You are what you read: The Postman

Thursday, June 25th, 2009

Postman

If you can get past the Kevin Costner image on the front of most copies of  The Postman floating around in second-hand bookshops these days, it isn’t difficult to get swept away in David Brin’s images of a post-apocalyptic Willamette River Valley, in which men and women struggle to survive in a new world chaos where rogue factions  and peaceful communities fight to have their ideas for the future live on.

The Willamette River Valley has long seemed to me like an excellent place to wait out the post-apocalypse. My husband and I actually considered this fact before moving here. We had a map of the United States spread out before us and contemplated the possible cataclysmic events that could shape our future by attaching ourselves to the wrong geography.

Both being from agriculturally-based regions – Lancaster County, PA for me and Ames, IA for him — setting ourselves up in a food-producing region was paramount. And if you read this blog, you might wonder if I’ve already begun storing my calories away, squirrel-like, for just such a ground-shaking event.

Something about the ruggedness of Oregon’s landscape and the imagination and ingenuity of its best citizens strikes me as rich soil for planting post-apocalyptic narratives. Also, I’d feel well-inclined to band together with a group of people whose biggest laugh during Pixar’s Up came when the fat little Asian wilderness scout couldn’t pitch his tent (I’ve confirmed this, having seen Up twice).

But back to The Postman, which has all the hallmarks of great post-apocalyptic lit: the world after great tragedy, torn apart by competing ideologies for the future; a lone hero with a grip on reality, but who never loses his sense of hope; a culture that has moved backwards each year as generations lose access to education, rogue bandits whose survivalist motivations bring out the true evils in man; and limited pockets of technology that are never as helpful as humans might wish.

But the real subject of The Postman is the stories and lies we tell ourselves to get through the day.

Near the beginning, hero Gordon Krantz, a travelling storyteller and one-man theater troup — stumbles onto a dead postman and dons his uniform for warmth. But in this world, where men can’t expect to be allowed peacefully to enter new communities, the uniform serves a bigger purpose. He soon concocts a tale that he is an actual postal officer from the Restored United States of America — a lie that establishes himself as a trusted figure, bolsters the hopes of everyone he encounters, and sends the main events of the book spinning into disaster.

I’m not a huge fan of older science fiction, and some of The Postman grated on me. Specifically, Brin has this habit of writing through the perspective of the hero but also explaining what he is thinking through annoying italicized phrases that add little insight to the narrative. Brin does this a lot when Gordon encounters women, leaving me to believe that the hero responds to females like a nerdy 7th grade science-fair champion.

Also, I wouldn’t recommend getting too attached to anybody but Gordon, for the obvious reasons.
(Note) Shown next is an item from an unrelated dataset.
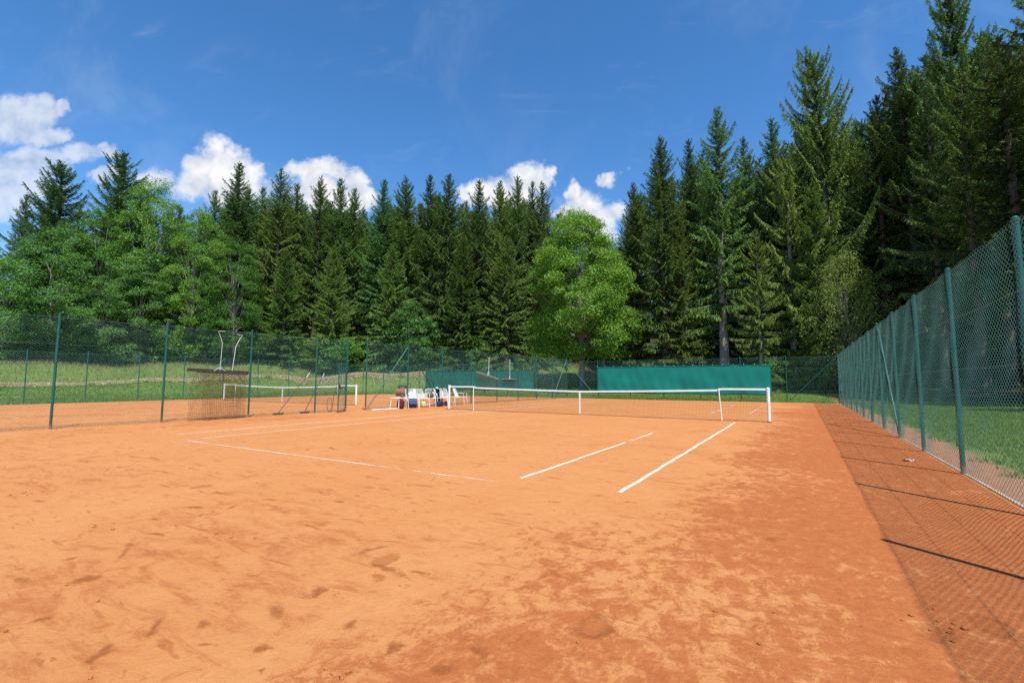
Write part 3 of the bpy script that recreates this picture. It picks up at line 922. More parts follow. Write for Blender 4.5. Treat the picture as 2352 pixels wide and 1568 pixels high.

What Brin does best is create characters that move beyond type, and which act in a way that seems entirely plausible in this imagined world, which is based so much on the places we know.

If you’ve spent a lot of time in this valley, you’ll recognize some of the settings — in Eugene, Corvallis, Roseberg, Cottage Grove. Sadly, Salem — which I imagine sometimes as the setting for its own doomsday novel — only figures into one page of the book:

“Dena had pestered [Gordon] to bring along her own list of presents. Needles and thread, base-neutral soap, samples of that new line of semicotton underwear they had started weaving again up in Salem, just before the invasion.” – p. 219

But that line alone sent my mind wandering to underground underwear-weaving subcultures, perhaps founded by the little old ladies who weave outside of Max Marbles Book Bindery at the Mission Mill Museum, perhaps putting their “flags” on the Oregon Pioneer in a sign of hope…

Next on my journey through Post-Apocalyptic Oregon is William Stirling’s Dies the Fire, first in a series of newer novels also taking place in the Willamette River Valley. Anyone know of any more to add to my list?